Saturday, 25 January 2020

Slaying the dragon

Oscar Wilde is credited with saying, ‘there’s only one thing worse than being talked about and that’s not being talked about.’ It that context Kris Boyd’s comments on Leigh Griffiths’ mental strength during Wednesday’s Kilmarnock v Celtic fits a pattern in which pundits expound strong and often controversial opinions in order to get noticed, cause debate and in the end have more people tuning in to hear them. Thus their employers are happy and the pay cheques keep arriving.

We’ve seen this approach from the tabloid newspapers for years, particularly in the online editions whose sole purpose is to expose as many people as possible to their adverts. Headlines are sensationalised or ever misleading in order to get folk clicking on the links. The phrase ‘click bait’ was invented for such tactics and it is all about the mighty dollar at the end of the day. A good example was during Celtic’s Europa League clash with Lazio when one tabloid led an online story with the headline ‘Celtic fascist shame.’ The story concerned Lazio’s right wing supporters adopting the Celtic (Keltic) cross as a symbol of their perfidious ideology. It would be easy to see how the reader could be misled into thinking the story concerned Celtic Football Club when in fact it was nothing of the sort. This sort of thing is deliberate and as folk comment, spread their annoyance about the misleading headline, the click counter goes up and the advertisers are happy. As someone once said, ‘ there’s no such thing as bad publicity.’

The word ‘pundit’ comes from the Sanskrit and translates as a wise or learned man and it’s fair to say that not all football pundits live up to that moniker. Boyd has a history of making controversial statements which often fail to hold water. He commented negatively about Celtic’s Boyata and N’tcham, saying that they were not interested in playing for Celtic. The then Celtic manager, Brendan Rodgers suggested he shut up and concentrate on getting back into the Kilmarnock first team. It was with no little irony that he said of Joey Barton...

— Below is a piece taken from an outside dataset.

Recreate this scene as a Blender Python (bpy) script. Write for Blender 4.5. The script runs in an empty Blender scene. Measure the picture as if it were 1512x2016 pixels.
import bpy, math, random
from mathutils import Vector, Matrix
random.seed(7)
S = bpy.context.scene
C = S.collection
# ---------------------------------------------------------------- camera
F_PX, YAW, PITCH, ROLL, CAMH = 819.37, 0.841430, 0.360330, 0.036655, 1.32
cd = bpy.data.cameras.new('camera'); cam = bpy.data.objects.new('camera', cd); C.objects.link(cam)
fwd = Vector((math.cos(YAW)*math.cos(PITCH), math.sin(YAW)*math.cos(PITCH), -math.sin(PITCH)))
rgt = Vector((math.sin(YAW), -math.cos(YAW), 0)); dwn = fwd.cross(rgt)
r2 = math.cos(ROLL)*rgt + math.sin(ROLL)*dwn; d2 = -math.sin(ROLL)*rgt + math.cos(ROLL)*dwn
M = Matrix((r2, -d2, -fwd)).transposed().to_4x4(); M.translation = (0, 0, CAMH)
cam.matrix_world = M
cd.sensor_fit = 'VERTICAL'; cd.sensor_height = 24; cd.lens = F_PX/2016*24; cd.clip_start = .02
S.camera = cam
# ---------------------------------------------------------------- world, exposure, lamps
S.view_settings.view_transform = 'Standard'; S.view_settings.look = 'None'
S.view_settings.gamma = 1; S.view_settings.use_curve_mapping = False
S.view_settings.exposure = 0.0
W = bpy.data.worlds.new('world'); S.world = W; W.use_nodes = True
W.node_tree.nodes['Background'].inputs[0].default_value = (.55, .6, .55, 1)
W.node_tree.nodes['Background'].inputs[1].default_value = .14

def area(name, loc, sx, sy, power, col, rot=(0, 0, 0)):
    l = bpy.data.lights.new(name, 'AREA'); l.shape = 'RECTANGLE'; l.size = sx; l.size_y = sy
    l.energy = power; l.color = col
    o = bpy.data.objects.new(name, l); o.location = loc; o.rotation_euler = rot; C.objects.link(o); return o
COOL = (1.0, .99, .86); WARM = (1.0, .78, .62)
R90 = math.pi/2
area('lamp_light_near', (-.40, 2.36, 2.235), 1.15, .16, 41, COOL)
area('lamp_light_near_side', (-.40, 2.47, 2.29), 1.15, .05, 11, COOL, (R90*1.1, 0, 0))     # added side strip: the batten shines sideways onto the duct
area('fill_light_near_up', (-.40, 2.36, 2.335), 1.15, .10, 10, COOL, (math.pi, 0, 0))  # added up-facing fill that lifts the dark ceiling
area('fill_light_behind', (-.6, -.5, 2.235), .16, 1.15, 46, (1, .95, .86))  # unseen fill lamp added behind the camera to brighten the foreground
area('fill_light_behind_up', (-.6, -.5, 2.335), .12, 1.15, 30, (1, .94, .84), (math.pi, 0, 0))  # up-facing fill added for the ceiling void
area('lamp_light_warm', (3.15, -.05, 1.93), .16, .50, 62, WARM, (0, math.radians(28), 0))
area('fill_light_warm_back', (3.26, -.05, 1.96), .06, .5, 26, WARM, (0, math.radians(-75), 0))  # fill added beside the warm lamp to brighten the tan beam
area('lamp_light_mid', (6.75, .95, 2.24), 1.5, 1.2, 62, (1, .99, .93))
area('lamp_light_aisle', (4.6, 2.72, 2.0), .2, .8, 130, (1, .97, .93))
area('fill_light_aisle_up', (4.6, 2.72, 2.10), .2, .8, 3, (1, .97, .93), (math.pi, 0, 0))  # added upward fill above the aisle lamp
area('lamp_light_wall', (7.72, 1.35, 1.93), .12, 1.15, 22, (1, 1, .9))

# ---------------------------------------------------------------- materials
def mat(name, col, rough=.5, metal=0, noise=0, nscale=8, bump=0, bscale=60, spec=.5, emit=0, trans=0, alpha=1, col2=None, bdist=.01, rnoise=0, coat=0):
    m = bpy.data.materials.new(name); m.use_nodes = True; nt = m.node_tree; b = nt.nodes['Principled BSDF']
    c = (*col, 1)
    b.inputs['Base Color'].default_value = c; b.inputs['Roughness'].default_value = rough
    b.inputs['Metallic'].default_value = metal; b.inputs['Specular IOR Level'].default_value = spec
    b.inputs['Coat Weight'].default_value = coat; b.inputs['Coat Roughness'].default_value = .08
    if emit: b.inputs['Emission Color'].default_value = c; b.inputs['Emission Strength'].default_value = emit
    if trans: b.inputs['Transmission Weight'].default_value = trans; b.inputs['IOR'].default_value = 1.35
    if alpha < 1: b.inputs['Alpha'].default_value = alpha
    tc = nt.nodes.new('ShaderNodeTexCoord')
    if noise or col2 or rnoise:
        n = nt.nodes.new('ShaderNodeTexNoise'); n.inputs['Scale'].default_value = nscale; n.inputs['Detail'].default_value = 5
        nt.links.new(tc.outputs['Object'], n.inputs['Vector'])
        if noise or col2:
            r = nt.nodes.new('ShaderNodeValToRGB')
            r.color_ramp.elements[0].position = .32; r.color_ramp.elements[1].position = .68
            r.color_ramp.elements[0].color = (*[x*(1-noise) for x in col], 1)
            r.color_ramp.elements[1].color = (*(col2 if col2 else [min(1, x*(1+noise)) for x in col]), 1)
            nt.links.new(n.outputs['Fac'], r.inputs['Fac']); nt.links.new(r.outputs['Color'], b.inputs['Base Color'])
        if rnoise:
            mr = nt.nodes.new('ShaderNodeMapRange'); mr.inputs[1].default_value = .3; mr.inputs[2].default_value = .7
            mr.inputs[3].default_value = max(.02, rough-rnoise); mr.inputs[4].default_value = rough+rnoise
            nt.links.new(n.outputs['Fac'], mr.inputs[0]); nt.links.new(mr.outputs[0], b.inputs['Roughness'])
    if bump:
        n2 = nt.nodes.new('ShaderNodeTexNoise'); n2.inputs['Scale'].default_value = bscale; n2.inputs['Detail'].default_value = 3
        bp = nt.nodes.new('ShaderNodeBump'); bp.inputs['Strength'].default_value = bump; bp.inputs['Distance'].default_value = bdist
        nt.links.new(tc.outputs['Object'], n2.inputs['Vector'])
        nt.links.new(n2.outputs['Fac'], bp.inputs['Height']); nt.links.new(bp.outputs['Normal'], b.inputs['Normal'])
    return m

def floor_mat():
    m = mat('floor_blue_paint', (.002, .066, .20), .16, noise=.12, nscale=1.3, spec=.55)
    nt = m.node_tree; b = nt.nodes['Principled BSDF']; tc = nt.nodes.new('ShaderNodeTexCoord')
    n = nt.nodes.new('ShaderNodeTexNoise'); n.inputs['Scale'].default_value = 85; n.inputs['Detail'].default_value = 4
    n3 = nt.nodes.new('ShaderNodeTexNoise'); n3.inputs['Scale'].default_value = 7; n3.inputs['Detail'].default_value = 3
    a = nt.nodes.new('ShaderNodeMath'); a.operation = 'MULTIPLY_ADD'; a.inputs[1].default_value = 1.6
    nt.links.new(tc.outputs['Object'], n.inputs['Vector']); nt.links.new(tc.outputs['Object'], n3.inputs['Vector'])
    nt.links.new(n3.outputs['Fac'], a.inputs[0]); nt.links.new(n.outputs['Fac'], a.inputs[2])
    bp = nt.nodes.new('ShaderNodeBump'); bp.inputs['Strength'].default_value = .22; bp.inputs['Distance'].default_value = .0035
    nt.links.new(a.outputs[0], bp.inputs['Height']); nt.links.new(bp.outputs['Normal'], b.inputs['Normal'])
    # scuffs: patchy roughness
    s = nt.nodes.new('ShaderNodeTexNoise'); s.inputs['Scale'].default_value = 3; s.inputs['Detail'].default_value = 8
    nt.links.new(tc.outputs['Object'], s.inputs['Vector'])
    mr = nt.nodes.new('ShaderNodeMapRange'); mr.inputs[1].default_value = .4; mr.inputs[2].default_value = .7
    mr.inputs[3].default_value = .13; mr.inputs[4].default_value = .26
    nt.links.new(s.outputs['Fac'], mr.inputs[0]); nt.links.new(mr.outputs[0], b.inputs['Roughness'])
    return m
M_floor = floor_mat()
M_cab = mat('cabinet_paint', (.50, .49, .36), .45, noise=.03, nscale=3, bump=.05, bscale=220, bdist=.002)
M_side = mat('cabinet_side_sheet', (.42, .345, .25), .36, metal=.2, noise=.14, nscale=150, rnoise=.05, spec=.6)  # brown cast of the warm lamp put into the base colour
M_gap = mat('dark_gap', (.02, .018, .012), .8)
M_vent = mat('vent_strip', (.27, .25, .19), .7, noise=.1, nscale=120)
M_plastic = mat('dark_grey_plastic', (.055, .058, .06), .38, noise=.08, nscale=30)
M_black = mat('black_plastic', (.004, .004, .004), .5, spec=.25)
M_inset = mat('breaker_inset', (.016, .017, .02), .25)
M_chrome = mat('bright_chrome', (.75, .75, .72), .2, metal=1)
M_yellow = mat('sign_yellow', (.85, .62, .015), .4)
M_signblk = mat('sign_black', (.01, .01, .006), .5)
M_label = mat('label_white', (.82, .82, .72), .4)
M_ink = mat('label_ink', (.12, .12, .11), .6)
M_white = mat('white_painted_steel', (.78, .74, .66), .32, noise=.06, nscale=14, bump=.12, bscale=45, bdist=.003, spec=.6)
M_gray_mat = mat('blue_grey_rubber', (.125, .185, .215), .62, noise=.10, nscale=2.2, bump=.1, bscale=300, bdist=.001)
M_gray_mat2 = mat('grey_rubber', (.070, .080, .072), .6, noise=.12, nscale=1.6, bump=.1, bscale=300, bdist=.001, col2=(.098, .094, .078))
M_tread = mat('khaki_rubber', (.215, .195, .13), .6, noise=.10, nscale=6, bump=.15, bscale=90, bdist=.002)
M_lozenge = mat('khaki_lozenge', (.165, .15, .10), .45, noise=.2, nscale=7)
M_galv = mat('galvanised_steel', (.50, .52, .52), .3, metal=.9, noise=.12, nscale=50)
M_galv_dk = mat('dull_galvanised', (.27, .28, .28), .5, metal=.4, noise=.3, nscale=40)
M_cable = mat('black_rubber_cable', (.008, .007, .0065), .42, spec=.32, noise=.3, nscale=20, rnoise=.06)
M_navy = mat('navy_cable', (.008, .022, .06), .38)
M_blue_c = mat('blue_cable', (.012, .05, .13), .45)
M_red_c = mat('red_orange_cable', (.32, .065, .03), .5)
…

‘He’s a very intelligent guy who speaks well but when he comes on that radio station (Talksport) and behaves the way he behaves, trying to get attention, trying to get people to phone in. I don’t pay much attention to it.’

It would be fair to say Boyd is guilty of a little attention seeking himself but that’s the nature of the job he does. Others, such as Chris Sutton are equally adept at stirring up debate but at least import some football knowledge and common sense into his statements. In the febrile world of the Celtic, Rangers rivalry pundits who once played for one of the teams are often derided by supporters of the other as biased. The trick is to listen to what they say and think about it logically. Thus Sutton’s comments on Morelos’ ‘cut throat’ gesture are in marked contrast to some former Rangers players who suggested he meant the game is over. Common sense tells you that gesture has the same meaning all over the world and it’s nothing to do with time.

Leigh Griffiths clearly reads or hears some of the comments made by pundits like Boyd as his gesture towards the commentary box after his goal suggests. He is a young man who has had to deal with a mountain of online abuse over the years, some of it vile and involving his family. He has been fighting a battle against his personal demons and hasn’t always made the right choices in life but Boyd should know better than to make crass comments about a player struggling to resurrect his career. He lost his own brother after mental health issues ended tragically and has set up a charity to help others with such problems. That is laudable and very decent of him but perhaps he could show more charity towards people like Leigh Griffiths and not personalise his comments? He’s paid to talk about football and stir up interest but could learn from others who do it with more tact and grace.

Of course some Celtic fans see it as simply another ex Rangers player being negative towards Celtic and one even posted a clip of Boyd on social media being interviewed during his Ibrox days where he seemed unable to even say the word ‘Celtic’ referring to them in the interview as ‘them.’ He’ll never be popular in some quarters but that’s the nature of the often bitter rivalry between Glasgow’s big two. I tend to think he’s still an apprentice at this tv stuff and needs think carefully about what he says and how it is perceived. Mental health remains a delicate subject in Scotland where the prevailing culture of ‘manning up’ still holds sway in certain sectors. He’d do well to keep his comments related to football and perhaps learn from his errors instead of compounding them by trying to justify them in the aftermath.

As for Leigh Griffiths, He has made mistakes in his life as he’d readily admit but I hope he slays his dragons and gets back to doing what he does so well and that’s putting the ball in the net.